[What is asked]
Produce an exact copy of all the data below, dropping every image.

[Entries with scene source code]
::::

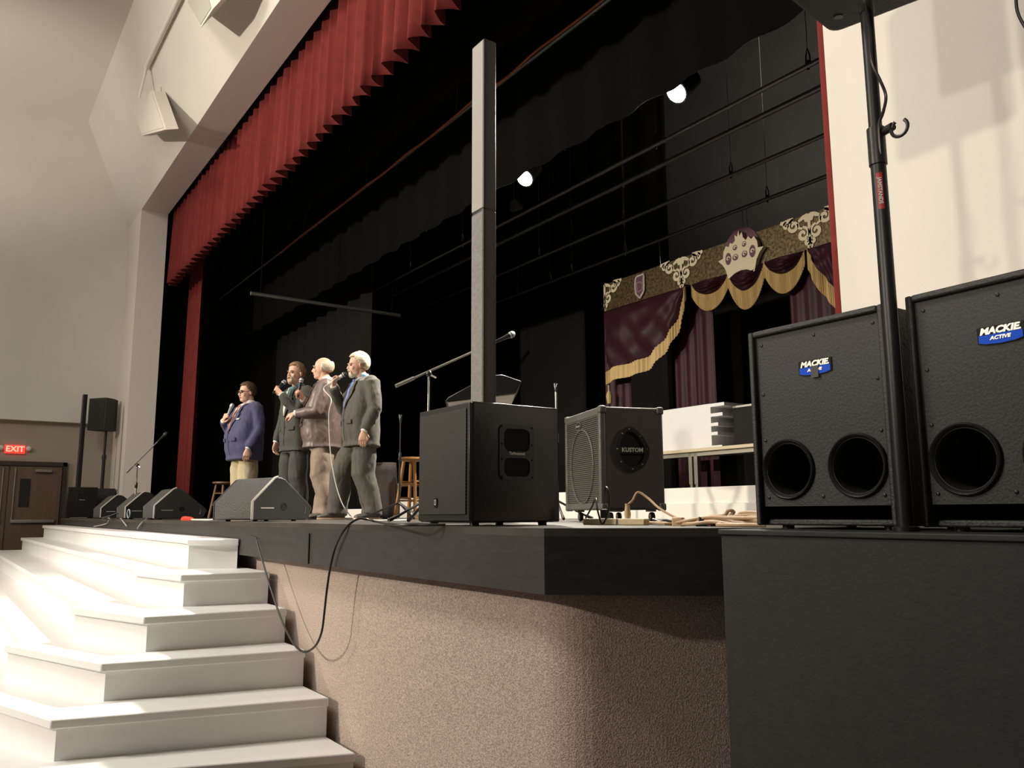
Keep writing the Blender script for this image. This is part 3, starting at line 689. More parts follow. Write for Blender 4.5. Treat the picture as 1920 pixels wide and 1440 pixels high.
# ================================================================ pipes and rigging over the stage
def batten(label, px, py, Y, hang, x0=-18.5, x1=1.2, r=.024):
    p = at_y(px, py, Y); z = p.z
    t = thing('batten_pipe', label, 'pipe', (0, Y, z), 0, 'pipes hung over the stage')
    MB().tube([(x0, 0, 0), (x1, 0, 0)], r, 10).build('tube', 'pipe', t)
    for q in hang:
        x = at_y(q, py, Y).x
        h = MB().tube([(x, 0, .16), (x, 0, 9.55 - z)], .0035, 5).build('hanger_wire', 'dullmetal', t)
        k = MB(); k.tube([(x, 0, -.03), (x - .022, 0, .02), (x - .018, 0, .10), (x, 0, .17), (x + .018, 0, .10), (x + .022, 0, .02), (x, 0, -.03)], .007, 6)
        k.tube([(x, 0, -.045), (x, 0, .05)], .012, 6); k.build('turnbuckle', 'chrome', h)
    return z
batten('black pipe with orange cable strung along it, nearest the red valance', 567, 442, 4.75, (570, 685, 855, 1122))
batten('dark pipe that carries the two lit stage lamps', 1000, 310, 5.4, (800, 1060))
batten('pale lit pipe just below the lit stage lamps', 1230, 271, 6.0, (773, 868, 1230, 1525))
batten('dark pipe between the two pale lit pipes', 1440, 212, 6.6, (1165,), r=.03)
batten('pale lit pipe crossing above the middle of the gold board', 1223, 392, 7.3, (1010, 1168, 1374))
HZ = batten('pipe from which the gold board and crown hang', 1394, 390, 8.0, (970, 1030, 1070, 1170, 1440))
Y = 4.705; pts = [at_y(x, y, Y) for x, y in ((527, 475), (540, 462), (553, 452), (567, 440), (600, 415), (640, 385), (690, 345), (720, 325), (760, 290), (800, 262), (854, 217), (900, 178), (950, 145), (1000, 100), (1060, 55), (1130, 0), (1200, -60))]
o = MB().tube(smoothpts(pts, 5), .012, 6).build('orange_cable', 'orangecord'); tag(o, 'thin orange cable sagging along the pipe nearest the red valance', 'cable')
t = thing('side_pipe', 'dark handrail pipe along the black left side of the stage', 'pipe', (0, 0, 0))
a, b = at_x(470, 550, -12.0), at_x(750, 592, -12.0)
MB().tube([a, b], .03, 8).build('tube', 'pipe', t)
for k in (0.06, .94): p = a.lerp(b, k); MB().tube([p, (p.x, p.y, 9.5)], .006, 6).build('hanger_wire', 'blackcloth', t)

# stage lamps: two lit, and dark ones on a side pole
def lamp(label, px, py, Y, target, lit=True):
    p = at_y(px, py, Y); t = thing('stage_lamp', label, 'stage light', p, 0, 'lit stage lamps' if lit else None)
    d = (Vector(target) - p).normalized(); m = d.to_track_quat('Z', 'Y').to_matrix()
    MB().lathe([(.05, -.30), (.10, -.27), (.11, -.12), (.105, -.02), (.115, 0), (.115, .02)], (0, 0, 0), 20, m, True).build('housing', 'satin', t)
    MB().lathe([(.098, .021), (.07, .032), (0, .038)], (0, 0, 0), 20, m).build('lens', 'lens', t)
    top = .0 + 1
    MB().tube([m @ Vector((.115, 0, -.1)), (0, 0, .2), m @ Vector((-.115, 0, -.1))], .008, 6).build('yoke', 'satin', t)
    MB().tube([(0, 0, .19), (0, 0, .33)], .02, 8).build('clamp', 'satin', t)
    spot('stage_lamp_beam', p + d * .06, target, 2200, 80, .6, (1, .92, .80), .08)
lamp('lit stage lamp left of two, glaring above the head of the grey column speaker', 985, 333, 5.4, (-6.2, 1.0, .8))
lamp('lit stage lamp right of two, glaring high above the gold board', 1270, 172, 5.4, (-5.2, .6, .8))
p = at_y(531, 500, 6.2)
t = thing('side_light_pole', 'dark pole with small glass lamps at the black left side of the stage', 'light stand', (p.x, p.y, H))
zt = at_y(521, 400, 6.2).z - H
MB().tube([(0, 0, 0), (0, 0, zt)], .035, 8).build('pole', 'pipe', t)
MB().box((.12, .0, zt * .5 + 1.2), (.14, .1, zt - 2.6)).build('post', 'sidepost', t)
for px, py, r in ((536, 498, .10), (507, 491, .05), (520, 500, .04)):
    q = at_y(px, py, 6.05); k = MB().ell(q - Vector((p.x, p.y, H)), (r, r, r)).build('lamp_globe', 'globe', t)
    MB().tube([q - Vector((p.x, p.y, H)), (0, 0, q.z - H)], .012, 6).build('lamp_arm', 'pipe', k)
p = at_y(964, 385, 7.6)
t = thing('stage_lamp', 'dark unlit round lamp below the left lit stage lamp', 'stage light', p)
MB().lathe([(.04, -.16), (.10, -.05), (.115, .02)], (0, 0, 0), 20, Matrix.Rotation(PI / 2, 3, 'X'), True).build('housing', 'globe', t)
MB().tube([(0, 0, .1), (0, 0, 9.895 - p.z)], .012, 6).build('stem', 'pipe', t)

# ================================================================ gold board, crown, scrolls and drapes
YB = 8.0
PA, PB, PC, PD = at_y(1133, 534, YB), at_y(1133.5, 583, YB), at_y(1567, 383, YB), at_y(1569, 453, YB)
X0 = PA.x; zb, zt = (PB.z + PD.z) / 2, (PA.z + PC.z) / 2; hb = zt - zb; X1 = X0 + 5.6
t = thing('gold_header_board', 'long gold sequin board with cream scrolls hanging over burgundy drapes', 'stage decoration', (X0, YB, zb))
MB().bx(0, X1 - X0, 0, .03, 0, hb).build('board', 'gold', t)
def U(px): return at_y(px, 450, YB).x - X0
def ring_strip(P, wd, m, y=0.0, th=.012):
    """flat ribbon of width wd along the polyline P (u,v), standing off the board"""
    n = len(P); Lp, Rp = [], []
    for i in range(n):
        a, b = P[max(i - 1, 0)], P[min(i + 1, n - 1)]
        dx, dy = b[0] - a[0], b[1] - a[1]; l = math.hypot(dx, dy) or 1
        w = wd * 1.25 * (.6 + .4 * math.sin(PI * min(1, (i + 1) / n * 1.02))) / 2
        Lp.append((P[i][0] - dy / l * w, P[i][1] + dx / l * w)); Rp.append((P[i][0] + dy / l * w, P[i][1] - dx / l * w))
    for i in range(n - 1): m.prism([Lp[i], Lp[i + 1], Rp[i + 1], Rp[i]], 0, th, lambda u, v, q: (u, y - q, v))
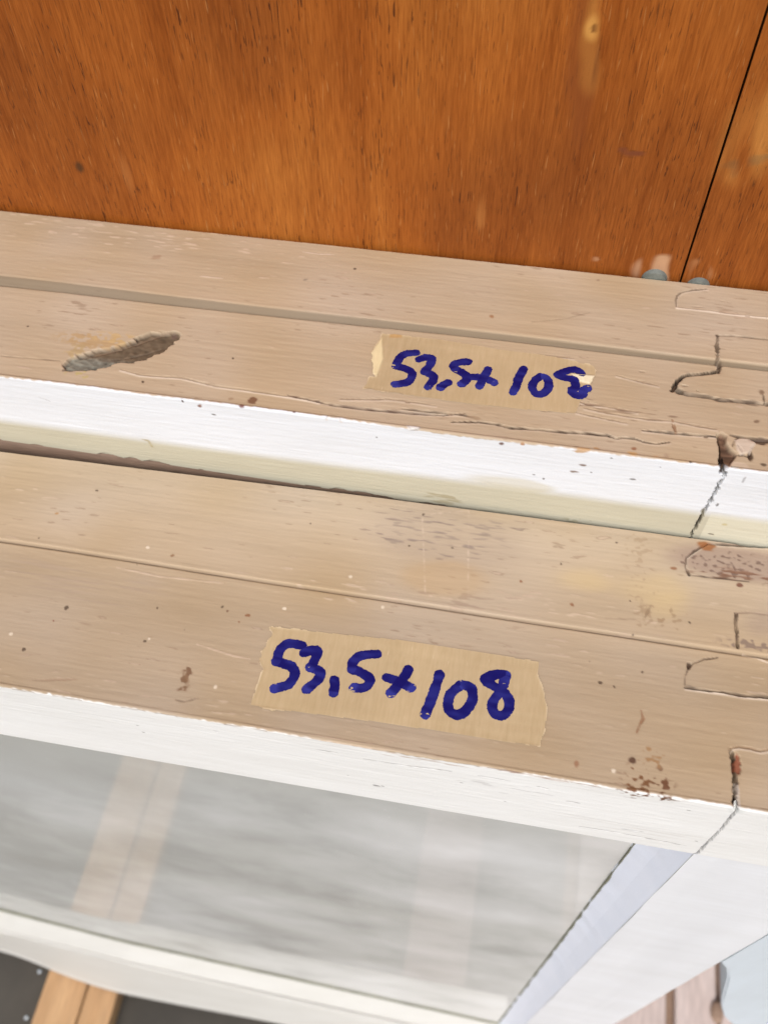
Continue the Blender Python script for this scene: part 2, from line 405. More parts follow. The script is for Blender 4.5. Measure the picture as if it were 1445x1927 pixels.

::::

[Exercise response]
Keep writing the Blender script for this image. This is part 3, starting at line 689. More parts follow. Write for Blender 4.5. Treat the picture as 1920 pixels wide and 1440 pixels high.
# ================================================================ pipes and rigging over the stage
def batten(label, px, py, Y, hang, x0=-18.5, x1=1.2, r=.024):
    p = at_y(px, py, Y); z = p.z
    t = thing('batten_pipe', label, 'pipe', (0, Y, z), 0, 'pipes hung over the stage')
    MB().tube([(x0, 0, 0), (x1, 0, 0)], r, 10).build('tube', 'pipe', t)
    for q in hang:
        x = at_y(q, py, Y).x
        h = MB().tube([(x, 0, .16), (x, 0, 9.55 - z)], .0035, 5).build('hanger_wire', 'dullmetal', t)
        k = MB(); k.tube([(x, 0, -.03), (x - .022, 0, .02), (x - .018, 0, .10), (x, 0, .17), (x + .018, 0, .10), (x + .022, 0, .02), (x, 0, -.03)], .007, 6)
        k.tube([(x, 0, -.045), (x, 0, .05)], .012, 6); k.build('turnbuckle', 'chrome', h)
    return z
batten('black pipe with orange cable strung along it, nearest the red valance', 567, 442, 4.75, (570, 685, 855, 1122))
batten('dark pipe that carries the two lit stage lamps', 1000, 310, 5.4, (800, 1060))
batten('pale lit pipe just below the lit stage lamps', 1230, 271, 6.0, (773, 868, 1230, 1525))
batten('dark pipe between the two pale lit pipes', 1440, 212, 6.6, (1165,), r=.03)
batten('pale lit pipe crossing above the middle of the gold board', 1223, 392, 7.3, (1010, 1168, 1374))
HZ = batten('pipe from which the gold board and crown hang', 1394, 390, 8.0, (970, 1030, 1070, 1170, 1440))
Y = 4.705; pts = [at_y(x, y, Y) for x, y in ((527, 475), (540, 462), (553, 452), (567, 440), (600, 415), (640, 385), (690, 345), (720, 325), (760, 290), (800, 262), (854, 217), (900, 178), (950, 145), (1000, 100), (1060, 55), (1130, 0), (1200, -60))]
o = MB().tube(smoothpts(pts, 5), .012, 6).build('orange_cable', 'orangecord'); tag(o, 'thin orange cable sagging along the pipe nearest the red valance', 'cable')
t = thing('side_pipe', 'dark handrail pipe along the black left side of the stage', 'pipe', (0, 0, 0))
a, b = at_x(470, 550, -12.0), at_x(750, 592, -12.0)
MB().tube([a, b], .03, 8).build('tube', 'pipe', t)
for k in (0.06, .94): p = a.lerp(b, k); MB().tube([p, (p.x, p.y, 9.5)], .006, 6).build('hanger_wire', 'blackcloth', t)

# stage lamps: two lit, and dark ones on a side pole
def lamp(label, px, py, Y, target, lit=True):
    p = at_y(px, py, Y); t = thing('stage_lamp', label, 'stage light', p, 0, 'lit stage lamps' if lit else None)
    d = (Vector(target) - p).normalized(); m = d.to_track_quat('Z', 'Y').to_matrix()
    MB().lathe([(.05, -.30), (.10, -.27), (.11, -.12), (.105, -.02), (.115, 0), (.115, .02)], (0, 0, 0), 20, m, True).build('housing', 'satin', t)
    MB().lathe([(.098, .021), (.07, .032), (0, .038)], (0, 0, 0), 20, m).build('lens', 'lens', t)
    top = .0 + 1
    MB().tube([m @ Vector((.115, 0, -.1)), (0, 0, .2), m @ Vector((-.115, 0, -.1))], .008, 6).build('yoke', 'satin', t)
    MB().tube([(0, 0, .19), (0, 0, .33)], .02, 8).build('clamp', 'satin', t)
    spot('stage_lamp_beam', p + d * .06, target, 2200, 80, .6, (1, .92, .80), .08)
lamp('lit stage lamp left of two, glaring above the head of the grey column speaker', 985, 333, 5.4, (-6.2, 1.0, .8))
lamp('lit stage lamp right of two, glaring high above the gold board', 1270, 172, 5.4, (-5.2, .6, .8))
p = at_y(531, 500, 6.2)
t = thing('side_light_pole', 'dark pole with small glass lamps at the black left side of the stage', 'light stand', (p.x, p.y, H))
zt = at_y(521, 400, 6.2).z - H
MB().tube([(0, 0, 0), (0, 0, zt)], .035, 8).build('pole', 'pipe', t)
MB().box((.12, .0, zt * .5 + 1.2), (.14, .1, zt - 2.6)).build('post', 'sidepost', t)
for px, py, r in ((536, 498, .10), (507, 491, .05), (520, 500, .04)):
    q = at_y(px, py, 6.05); k = MB().ell(q - Vector((p.x, p.y, H)), (r, r, r)).build('lamp_globe', 'globe', t)
    MB().tube([q - Vector((p.x, p.y, H)), (0, 0, q.z - H)], .012, 6).build('lamp_arm', 'pipe', k)
p = at_y(964, 385, 7.6)
t = thing('stage_lamp', 'dark unlit round lamp below the left lit stage lamp', 'stage light', p)
MB().lathe([(.04, -.16), (.10, -.05), (.115, .02)], (0, 0, 0), 20, Matrix.Rotation(PI / 2, 3, 'X'), True).build('housing', 'globe', t)
MB().tube([(0, 0, .1), (0, 0, 9.895 - p.z)], .012, 6).build('stem', 'pipe', t)

# ================================================================ gold board, crown, scrolls and drapes
YB = 8.0
PA, PB, PC, PD = at_y(1133, 534, YB), at_y(1133.5, 583, YB), at_y(1567, 383, YB), at_y(1569, 453, YB)
X0 = PA.x; zb, zt = (PB.z + PD.z) / 2, (PA.z + PC.z) / 2; hb = zt - zb; X1 = X0 + 5.6
t = thing('gold_header_board', 'long gold sequin board with cream scrolls hanging over burgundy drapes', 'stage decoration', (X0, YB, zb))
MB().bx(0, X1 - X0, 0, .03, 0, hb).build('board', 'gold', t)
def U(px): return at_y(px, 450, YB).x - X0
def ring_strip(P, wd, m, y=0.0, th=.012):
    """flat ribbon of width wd along the polyline P (u,v), standing off the board"""
    n = len(P); Lp, Rp = [], []
    for i in range(n):
        a, b = P[max(i - 1, 0)], P[min(i + 1, n - 1)]
        dx, dy = b[0] - a[0], b[1] - a[1]; l = math.hypot(dx, dy) or 1
        w = wd * 1.25 * (.6 + .4 * math.sin(PI * min(1, (i + 1) / n * 1.02))) / 2
        Lp.append((P[i][0] - dy / l * w, P[i][1] + dx / l * w)); Rp.append((P[i][0] + dy / l * w, P[i][1] - dx / l * w))
    for i in range(n - 1): m.prism([Lp[i], Lp[i + 1], Rp[i + 1], Rp[i]], 0, th, lambda u, v, q: (u, y - q, v))
Continue the Blender Python script for this scene: part 2, from line 405. More parts follow. The script is for Blender 4.5. Measure the picture as if it were 1445x1927 pixels.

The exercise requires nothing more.